PLA Power Projection

China’s military drills around Taiwan following Pelosi’s visit were telling what a future Chinese military engagement on the island could look like. As it stands now, the PLA’s ability to successfully invade and hold Taiwan is questionable at best, but PLA drills in the days following Pelosi’s trip showed what a Chinese strategy of forcefully ‘over taking’ Taiwan would likely entail – a naval blockade or quarantine, effectively cutting off Taiwan from the West and from the open oceans which are the island’s lifeline.

If the Chinese military maneuvers witnessed are a foretell of any future military campaign against Taiwan, it’s important to highlight that the U.S. does not at this time have a strategic plan to respond to such an act by the PLA, nor a tactical way in which to respond quickly. If China plans to cut off Taiwan from the rest of the world, a task its green-water navy is fully capable of executing today, the era of Taiwan’s autonomy is over. The U.S. cannot militarily engage without almost assuredly starting a shooting war with China. Of course, such an aggressive act by Beijing would be economically crippling, and Beijing has signaled military force is the last resort for reunification.

Where to Go from Here

While Ms. Pelosi’s visit and the following Chinese military drills has not created much of a stir among the Taiwanese themselves, the resulting diplomatic dustup between the U.S. and China has raised tensions in Washington and Beijing. In order to cool the temperature in the Strait and build back diplomatic ties with China, firstly the United States needs to earnestly turn its attention back outwards and strategically engage Beijing to bring China back into the liberal international order.

Time is running out to integrate Beijing into these rules-based structures, and serious attempts to include and integrate Beijing into their leadership and governance is the only way to persuade China that working within these existing structures is in its best interests, rather than forging new ones built in their own structural image.

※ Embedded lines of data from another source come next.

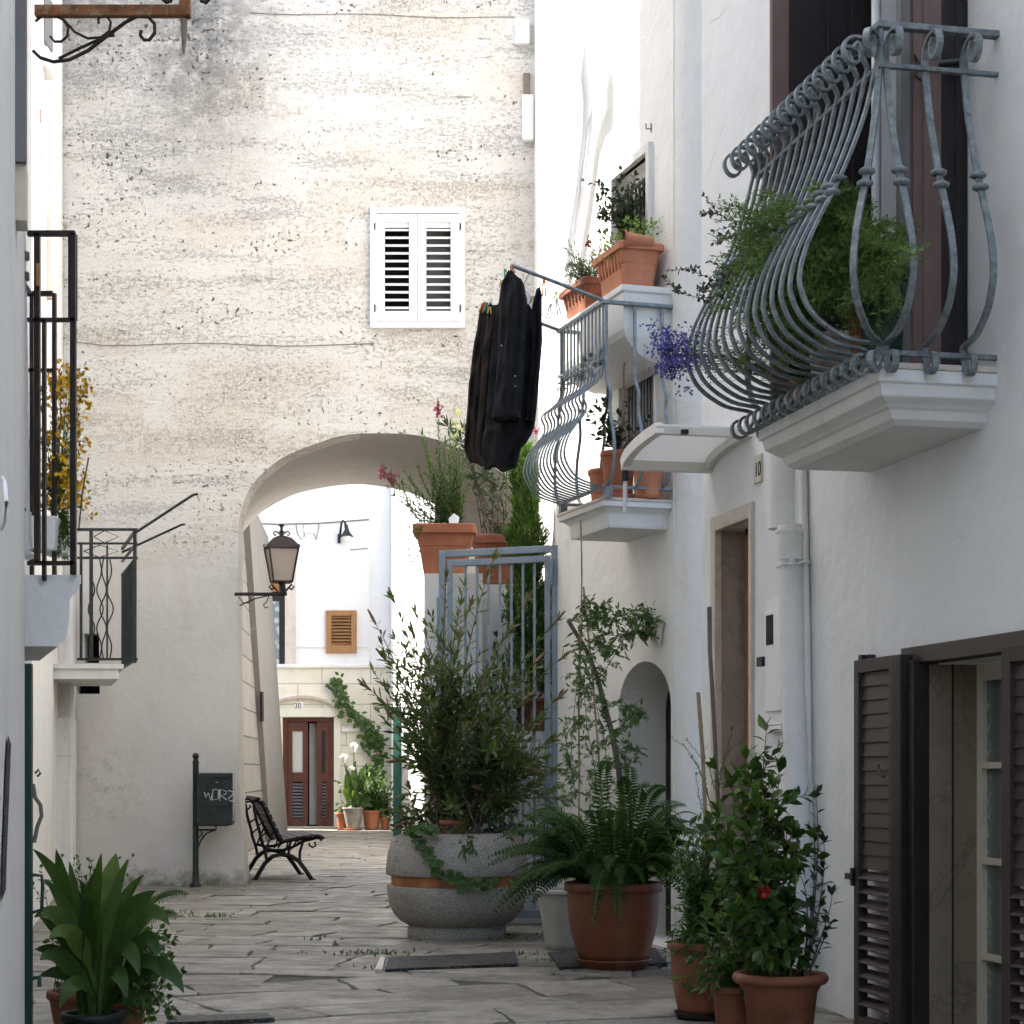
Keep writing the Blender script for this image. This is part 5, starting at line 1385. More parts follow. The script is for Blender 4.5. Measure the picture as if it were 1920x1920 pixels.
# low plants in the planter
U=MB()
for i in range(26):
    a=r.uniform(0,6.28); b=c+V((.22*math.cos(a),.22*math.sin(a),.58)); e=b+V((.16*math.cos(a),.16*math.sin(a),r.uniform(.02,.16)))
    leafy(None,U,bez(b,b+V((0,0,.1)),e,5),r,.003,.02,.05,.022,60,.1,.2)
U.build('undergrowth',M['dark'],pl)
mb=pot_mesh(c+V((-.02,-.16,.575)),.075,.055,.13,.03,.008); mb.build('inner_pot',M['terrad'],pl)
# ivy trail
iv=MB(); IS=MB()
def on_planter(px,z,o=.012):
    # point on planter surface at screen x, height z
    prof=[(.298,.06),(.385,.145),(.420,.26),(.424,.31),(.43,.38),(.42,.50),(.402,.56),(.370,.603),(.32,.628)]
    rr=.43
    for (r0,z0),(r1,z1) in zip(prof,prof[1:]):
        if z0<=z<=z1: rr=r0+(r1-r0)*(z-z0)/(z1-z0)
    rr+=o; X=(px-960)/F
    for it in range(4): Yq=Yc-math.sqrt(max(1e-4,rr*rr-(dx:=(X*(Yc-.3)-c.x))**2)); 
    return V((X*(Yc-.3),Yq,z))
trail=[on_planter(x,z) for x,z in ((782,.626),(790,.58),(800,.53),(808,.48),(818,.44),(830,.40),(845,.385),(858,.36),(875,.34),(895,.345),(915,.34),(935,.345))]
IS.tube(trail,.004,5)
for i in range(len(trail)-1):
    for k in range(9):
        p=trail[i].lerp(trail[i+1],r.random())+V((r.gauss(0,.012),-.012,r.gauss(0,.014)))
        iv.leaf(p,V((r.uniform(-1,1),-.3,r.uniform(-1,.4))),V((r.uniform(-.4,.4),-1,.3)),r.uniform(.035,.06),r.uniform(.03,.048),.2,.2,.4)
for k in range(40):
    p=on_planter(r.uniform(770,815),.63)+V((0,r.uniform(-.02,.1),r.uniform(0,.03))); iv.leaf(p,rdir(r,.3),V((r.uniform(-.4,.4),-1,.6)),.05,.042,.2,.2,.4)
for k in range(24):
    p=on_planter(r.uniform(860,890),.57+r.uniform(-.06,.05),.02); iv.leaf(p,V((r.uniform(-.6,.6),-.3,-1)),V((r.uniform(-.4,.4),-1,.3)),.05,.014,.3,.2,.4)
IS.build('ivy_stem',M['gstem'],pl); iv.build('ivy',M['mid'],pl)

# ================================================================== FERN IN LARGE TERRACOTTA POT
Yf_=9.75; c=P(1150,0,Yf_); c.z=0
fp=thing('potted_fern','large bushy sword fern in a wide terracotta pot with saucer','potted plant',tuple(c))
pot_mesh(c+V((0,0,.035)),.232,.165,.40,.045,.018,rib=.006,ribn=40,bulge=.022).build('pot',M['terrap'],fp)
mb=MB(); mb.lathe([(.01,0),(.165,0),(.178,.03),(.196,.042),(.198,.05),(.185,.05),(.16,.02),(.01,.012)],c,48); mb.build('saucer',M['terrap'],fp)
soil(c,.22,.40).build('soil',M['soil'],fp)
Fm=MB(); FS=MB(); r=random.Random(33)
def frond(mb,st,a,b,cc,n,pl,pw,face):
    pts=bez(a,b,cc,n); st.tube(pts,[.0035*(1-.7*i/n) for i in range(n+1)],4)
    for i in range(2,n+1):
        t=i/n; tg=(pts[i]-pts[i-1]).normalized(); sd=tg.cross(face); sd=sd.normalized() if sd.length>1e-4 else V((1,0,0)); nn=sd.cross(tg)
        L=pl*(math.sin(math.pi*min(.97,.22+.78*t)))**.7+.006
        for s in (-1,1):
            mb.leaf(pts[i],sd*s+tg*.28+nn*.12*s*0,nn+rdir(r)*.15,L*r.uniform(.85,1.1),pw,.15,.1,.25)
for i in range(120):
    a=r.uniform(0,2*math.pi); l=r.uniform(.22,.62); up=r.uniform(-.08,.32) if l<.5 else r.uniform(-.22,.20)
    if math.cos(a)>0.2: l*=.82
    b0=c+V((.12*math.cos(a),.12*math.sin(a),.42))
    e=b0+V((l*math.cos(a)*.95,l*math.sin(a)*.7,up+.05)); m=b0+V((l*.45*math.cos(a),l*.35*math.sin(a),max(up,0)+.22))
    frond(Fm,FS,b0,m,e,30,.052,.0125,V((r.uniform(-.3,.3),r.uniform(-.5,0),1)).normalized())
for (px,py) in ((1215,1475),(1250,1480),(1165,1465),(1285,1510),(1290,1560),(1180,1440),(1270,1620),(955,1700),(1000,1690),(965,1650),(930,1600),(945,1560),(1010,1640),(985,1530),(940,1690),(985,1640),(970,1590),(1140,1430)):
    e=P(px,py,Yf_+r.uniform(-.2,.3)); b0=c+V((.08*(1 if px>1150 else -1),0,.42)); m=b0+V(((e.x-b0.x)*.35,0,max(.2,(e.z-b0.z)*.9+.12)))
    frond(Fm,FS,b0,m,e,34,.055,.0125,V((r.uniform(-.2,.2),-.8,.6)).normalized())
FS.build('frond_stalks',M['gstem'],fp); Fm.build('fronds',M['fern'],fp)

# white pot with jasmine on canes behind the fern
Yj=10.75; c=P(1066,0,Yj); c.z=0
jp=thing('potted_climber','climbing jasmine on tall thin canes in a white pot behind the fern','potted plant',tuple(c))
pot_mesh(c,.175,.125,.34,.03,.008).build('pot',M['whitepot'],jp); soil(c,.16,.31).build('soil',M['soil'],jp)
r=random.Random(44)
mb=MB()
for L,w in (([(1085,1600),(1086,1450),(1085,1300),(1092,1130)],.006),([(1132,1600),(1125,1450),(1112,1280),(1094,1100)],.0065)): mb.tube([P(x,y,Yj) for x,y in L],w,6)
mb.tube([P(x,y,Yj-.1) for x,y in ((1090,1140),(1091,1080),(1090,1020),(1089,975))],.005,6)
mb.build('cane',M['cane'],jp)
mb=MB(); mb.tube([P(x,y,Yj+.05) for x,y in ((1172,1560),(1160,1440),(1145,1365),(1120,1270),(1100,1220),(1065,1163))],[.018,.017,.016,.014,.013,.012],7); mb.tube([P(x,y,Yj+.05) for x,y in ((1066,1170),(1085,1150))],.009,6); mb.build('trunk',M['darkcane'],jp)
S=MB(); Lf=MB()
def comp(Lf,S,p,d,l,n,L,W):  # compound leaf
    d=d.normalized(); S.tube([p,p+d*l],.0016,4)
    sd=d.cross(rdir(r)).normalized()
    for i in range(n):
        q=p+d*l*(.3+.7*i/n)
        for s in (-1,1): Lf.leaf(q,sd*s+d*.6+V((0,0,-.25)),rdir(r,1),L*r.uniform(.7,1.1),W,.3,.2,.4)
    Lf.leaf(p+d*l,d+V((0,0,-.3)),rdir(r,1),L*1.4,W*1.1,.3,.2,.4)
vines=[[(1090,1290),(1130,1265),(1160,1215),(1190,1160),(1220,1150),(1235,1185)],[(1105,1200),(1140,1190),(1175,1195),(1205,1180),(1228,1190)],[(1095,1175),(1130,1165),(1165,1155),(1185,1150)],[(1110,1300),(1150,1320),(1180,1330),(1200,1340)],[(1130,1390),(1165,1370),(1190,1345),(1195,1335)],[(1140,1440),(1170,1400),(1200,1410)],[(1080,1500),(1070,1430),(1075,1350),(1085,1250),(1088,1140)],[(1120,1520),(1115,1440),(1100,1360),(1095,1290),(1100,1210)],[(1090,1340),(1060,1380),(1070,1450)],[(1110,1230),(1130,1210),(1145,1220)],[(1130,1560),(1140,1480),(1135,1400),(1120,1330)],[(1100,1130),(1120,1135),(1127,1142)],[(1090,1165),(1115,1155),(1128,1160)],[(1160,1560),(1170,1490),(1185,1420)],[(1080,1590),(1060,1540),(1055,1480)]]
for L in vines:
    Y=Yj+r.uniform(-.1,.1); ctl=[P(x,y,Y+r.uniform(-.04,.04)) for x,y in L]; 
    pts=[]
    for i in range(len(ctl)-1):
        for k in range(4): pts.append(ctl[i].lerp(ctl[i+1],k/4))
    pts.append(ctl[-1]); S.tube(pts,.0028,4)
    for p in pts[1:]:
        for q in range(2): comp(Lf,S,p,rdir(r,-.1)+V((0,-.2,0)),r.uniform(.03,.06),3,.034,.0125)
for k in range(120):
    px=r.choice((r.gauss(1085,14),r.gauss(1125,16),r.gauss(1205,18))); py=r.uniform(1120,1560) if px<1170 else r.gauss(1170,22)
    p=P(px,py,Yj+r.uniform(-.1,.1)); comp(Lf,S,p,rdir(r,-.2),r.uniform(.03,.055),3,.034,.0125)
S.build('tendrils',M['gstem'],jp); Lf.build('foliage',M['jasm'],jp)

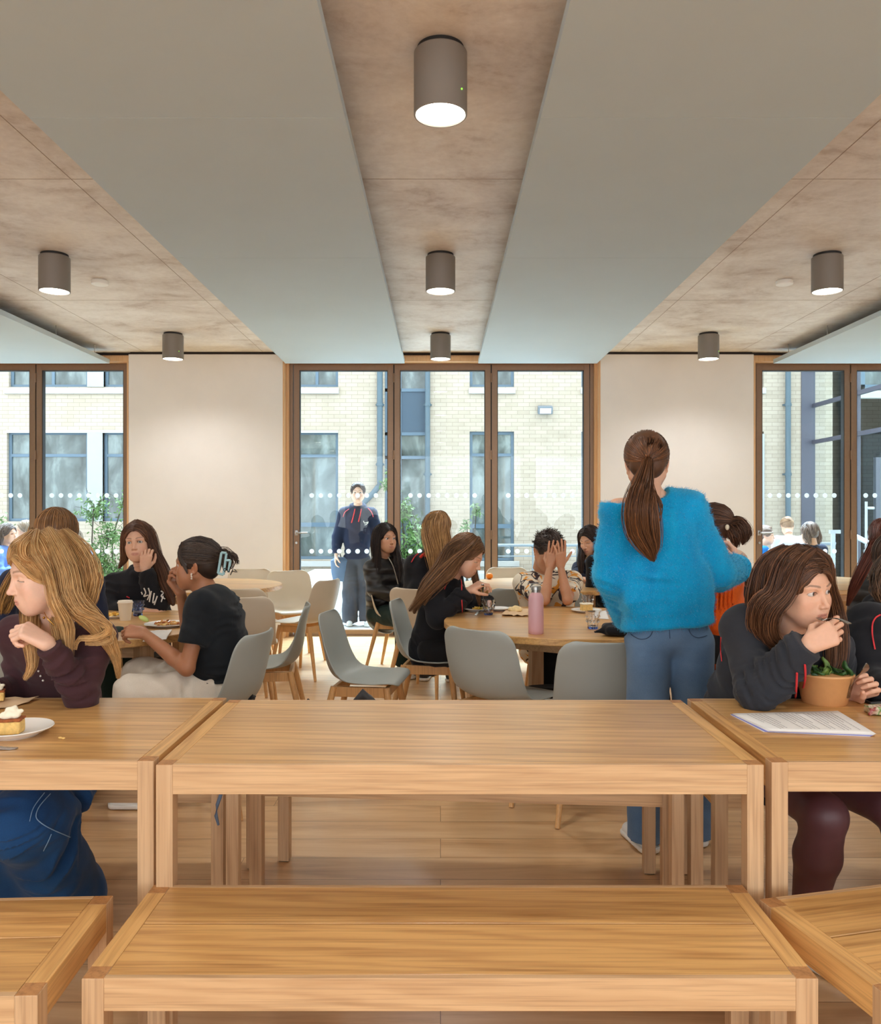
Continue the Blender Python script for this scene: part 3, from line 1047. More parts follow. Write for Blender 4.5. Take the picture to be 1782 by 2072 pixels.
def round_table(x, y, R, label, ang=10, lr=None):
    r = empty('round_table', (x, y, 0))
    tag(r, label, 'table', 'round oak tables')
    n = 72
    MB().lathe([(0, 0.712), (R - 0.006, 0.712), (R, 0.717), (R, 0.746), (R - 0.004, 0.75), (0, 0.75)], n=96).build('tabletop', M['oak_x'], r, auto=35)
    lr = lr or R - 0.16
    for k in range(4):
        a = math.radians(ang + 90 * k)
        lg = MB().box((0, 0, 0), (0.078, 0.078, 0.708), 0.003).build('leg', M['oak_z'], r)
        lg.location = (lr * math.cos(a), lr * math.sin(a), 0.356)
        lg.rotation_euler = (0, 0, a)
    f = MB()
    for k in range(4):
        a = math.radians(ang + 90 * k); b = math.radians(ang + 90 * (k + 1))
        p, q = Vector((lr * math.cos(a), lr * math.sin(a), 0.67)), Vector((lr * math.cos(b), lr * math.sin(b), 0.67))
        d = q - p
        f.box((p + q) / 2, (d.length - 0.07, 0.02, 0.08), 0, Euler((0, 0, math.atan2(d.y, d.x))).to_matrix())
    f.build('apron', M['oak_xn'], r)
    return r


round_table(0.72, 4.665, 0.70, 'round oak table with the pink bottle, boy and long-haired girl around it', 12)
round_table(-1.9, 4.5, 0.68, 'round oak table with the takeaway cup, left of the middle chairs', -42)
round_table(-2.04, 6.95, 0.68, 'empty round oak table by the left pier', -30)
round_table(0.85, 7.0, 0.70, 'round oak table with the orange on it, close to the middle doors', 40)
round_table(3.25, 7.25, 0.80, 'round oak table before the far right windows', 35)
round_table(-4.2, 6.7, 0.70, 'round oak table before the far left windows, mostly hidden by heads', 40)

# ------------------------------------------------------------------ shell chairs
M['shell_grey'] = plain('grey_chair_shell', S(158, 162, 156), 0.42, spec=0.4)
M['shell_cream'] = plain('cream_chair_shell', S(214, 200, 178), 0.42, spec=0.4)


def make_chair(mat, name='shell_chair'):
    """moulded shell on a turned oak frame; faces +Y, origin on the floor under the seat"""
    r = empty(name)
    # centre line: front lip of the seat, seat, bend, back
    prof = [(0.225, 0.440), (0.222, 0.452), (0.205, 0.462), (0.15, 0.461), (0.07, 0.452), (0.0, 0.444), (-0.07, 0.442), (-0.125, 0.450), (-0.165, 0.475),
            (-0.190, 0.515), (-0.203, 0.565), (-0.210, 0.62), (-0.218, 0.68), (-0.228, 0.735), (-0.238, 0.775), (-0.243, 0.795), (-0.246, 0.806)]
    P = np.array(prof)
    seg = np.r_[0, np.cumsum(np.hypot(*np.diff(P, axis=0).T))]
    T = seg[-1]
    m_ = 46
    s = T * (0.5 - 0.5 * np.cos(np.linspace(0, math.pi, m_))) * 0.55 + np.linspace(0, T, m_) * 0.45
    Yc = np.interp(s, seg, P[:, 0]); Zc = np.interp(s, seg, P[:, 1])
    k = np.array([0.25, 0.5, 0.25])
    for _ in range(3):
        Yc[1:-1] = np.convolve(Yc, k, 'valid'); Zc[1:-1] = np.convolve(Zc, k, 'valid')
    ty, tz = np.gradient(Yc), np.gradient(Zc)
    ln = np.hypot(ty, tz); ty /= ln; tz /= ln
    ny, nz = -tz * -1, ty * -1          # towards the sitter
    ny, nz = tz, -ty
    t = s / T
    hw = np.interp(t, [0, 0.12, 0.3, 0.45, 0.6, 0.8, 1.0], [0.215, 0.232, 0.238, 0.236, 0.234, 0.228, 0.212])
    rc = 0.075
    d1 = T - s
    hw = np.where(d1 < rc, hw - rc + np.sqrt(np.maximum(rc ** 2 - (rc - d1) ** 2, 0)), hw)
    d0 = s
    rf = 0.05
    hw = np.where(d0 < rf, hw - rf + np.sqrt(np.maximum(rf ** 2 - (rf - d0) ** 2, 0)), hw)
    curl = np.interp(t, [0, 0.2, 0.38, 0.48, 0.6, 0.8, 1.0], [-0.004, 0.006, 0.045, 0.085, 0.075, 0.045, 0.03])
    nu = 25
    u = np.linspace(-1, 1, nu)
    V = np.zeros((m_, nu, 3))
    V[:, :, 0] = hw[:, None] * u[None, :] * (1 - 0.04 * (curl[:, None] / 0.085) * u[None, :] ** 2)
    cu = curl[:, None] * np.abs(u[None, :]) ** 2.3
    # curl lifts the sides towards the sitter: up on the seat, forward on the back
    V[:, :, 1] = Yc[:, None] + cu * (-ny[:, None]) * -1 * np.sign(1)
    V[:, :, 2] = Zc[:, None] + cu * nz[:, None]
    V[:, :, 1] = Yc[:, None] + cu * np.maximum(np.abs(tz), 0.0)[:, None]
    V[:, :, 2] = Zc[:, None] + cu * np.maximum(ty * -1, 0.0)[:, None] * 0.55
    idx = np.arange(m_ * nu).reshape(m_, nu)
    Fc = np.stack([idx[:-1, :-1], idx[:-1, 1:], idx[1:, 1:], idx[1:, :-1]], -1).reshape(-1, 4)
    sh = mesh_np('shell', V.reshape(-1, 3), Fc, mat, r)
    md = sh.modifiers.new('thick', 'SOLIDIFY'); md.thickness = 0.009; md.offset = 0.0
    md = sh.modifiers.new('sub', 'SUBSURF'); md.levels = 1; md.render_levels = 1
    # under frame
    f = MB()
    zt = 0.428
    for sx in (-1, 1):
        f.box((sx * 0.155, 0.01, zt - 0.028), (0.022, 0.30, 0.055), 0.004)
    f.box((0, 0.155, zt - 0.028), (0.30, 0.022, 0.055), 0.004)
    f.box((0, -0.135, zt - 0.028), (0.30, 0.022, 0.055), 0.004)
    f.build('frame', M['chair_oak'], r)
    for sx in (-1, 1):
        for sy, y0, y1 in ((1, 0.155, 0.215), (-1, -0.135, -0.235)):
            lg = MB().tube([(0, 0, 0), (sx * 0.0145, (y1 - y0) * 0.25, -0.105), (sx * 0.06, y1 - y0, -zt + 0.004)], [0.0185, 0.0185, 0.0115], 12).build('leg', M['chair_oak'], r, auto=40)
            lg.location = (sx * 0.16, y0, zt - 0.002)
    return r


ch_g = make_chair(M['shell_grey'])
ch_c = make_chair(M['shell_cream'])
used = set()


def chair(x, y, face, label, cream=False):
    """face: direction the sitter looks, degrees from +X counter-clockwise"""
    o = ch_c if cream else ch_g
    c = o if id(o) not in used else copy_tree(o)
    used.add(id(o))
    c.location = (x, y, 0)
    c.rotation_euler = (0, 0, math.radians(face - 90))
    tag(c, label, 'chair', 'moulded shell chairs on oak legs')
    return c


chair(0.31, 4.10, 50, 'grey shell chair at the round table seen from behind, its back turned slightly')
chair(0.725, 3.76, 90, 'grey shell chair with its back to us, directly left of the standing blue jumper')
chair(-0.42, 4.55, -8, 'empty grey shell chair in side view, its seat turned to the right')
chair(-0.07, 5.16, -8, 'grey shell chair under the long-haired girl bent over her plate')
chair(-1.07, 3.88, 168, 'pale shell chair under the woman in the black t-shirt')
chair(-1.04, 4.95, 187, 'grey shell chair in side view just behind the chair of the black t-shirt')
chair(-1.36, 5.62, 100, 'cream shell chair behind the shoulder of the black t-shirt, the lower of two backs', True)
chair(-1.52, 6.22, 95, 'cream shell chair pushed in at the near side of the empty round table', True)
chair(-1.86, 7.85, -85, 'cream shell chair at the far side of the empty round table by the pier', True)
chair(-1.13, 6.88, 155, 'pale shell chair turned away beside the glass door, four oak legs in view', True)
chair(-1.36, 7.62, -62, 'pale shell chair nearest the hinge of the glass door, behind another chair', True)
chair(-0.36, 7.08, -15, 'pale shell chair under the girl in the puffer jacket', True)
chair(-0.10, 6.20, 60, 'pale shell chair under the blonde person seen from behind', True)
chair(0.56, 6.22, 90, 'shaded grey shell chair tucked in between the eating girl and the boy')
chair(0.68, 8.05, -88, 'cream shell chair at the far side of the table with the orange', True)
chair(0.80, 5.62, -95, 'grey shell chair under the boy in the patterned shirt')
chair(1.55, 6.25, 130, 'pale shell chair behind the glass, beside the dark-haired girl', True)
chair(1.40, 7.62, -130, 'cream shell chair under the dark-haired girl by the right pier', True)
chair(1.66, 4.70, 178, 'grey shell chair under the person in the orange cable knit')
chair(2.45, 4.95, 155, 'pale shell chair standing behind the person with the bowl', True)
chair(2.85, 8.25, -90, 'cream shell chair in front of the right door frame', True)
chair(3.60, 8.30, -85, 'cream shell chair in front of the second pane of the right windows', True)
chair(-2.55, 5.3, -45, 'grey shell chair under the person in the black hoodie with white lettering')
chair(-2.9, 4.2, 20, 'grey shell chair behind the maroon sleeve at the left edge')
chair(-3.3, 6.3, 150, 'grey shell chair beyond the blonde hair, before the left window')
# ------------------------------------------------------------------ solid modelling by distance fields
def _hash(ix, iy, iz):
    n = (ix.astype(np.int64) * 73856093) ^ (iy.astype(np.int64) * 19349663) ^ (iz.astype(np.int64) * 83492791)
    n = (n << 13) ^ n
    n = (n * (n * n * 15731 + 789221) + 1376312589) & 0x7fffffff
    return n.astype(np.float64) / 0x7fffffff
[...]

Second, the U.S. needs to unequivocally and regularly communicate its commitment to the U.S. official line on One China and the policy of strategic ambiguity from the Shanghai Communique, and make clear the U.S. position has not and will not change across all levels of the U.S. government leadership. Additionally, Washington must continue ramping up defense allocations to Taipei, and take all measures available to defend the island within the bounds of the Taiwan Relations Act and the Six Assurances.

Finally, Washington must engage wholeheartedly with regional allies, international organizations like ASEAN, with trade pacts like RCEP and TPP, and regional states both unilaterally and bilaterally, and even work with the AIIB, making it clear the U.S. will continue to be an economic, political, and military stalwart in the region, reassuring U.S. allies, and making it clear to China any aggressive force taken to capture Taiwan is one that would be met not only by the United States but the region as a whole.

With a combination of rising military power, a domineering authoritative leader, and increasing economic and social issues within China, a dangerous set of circumstances are coming together at a time when communication, trust, and clarity is at their weakest in decades. Avoiding the match strike of misperception, miscommunication, and ambiguous intent should be the paramount mission for both Washington and Beijing in the coming weeks and months to reduce hostility and reestablish stronger pragmatic ties.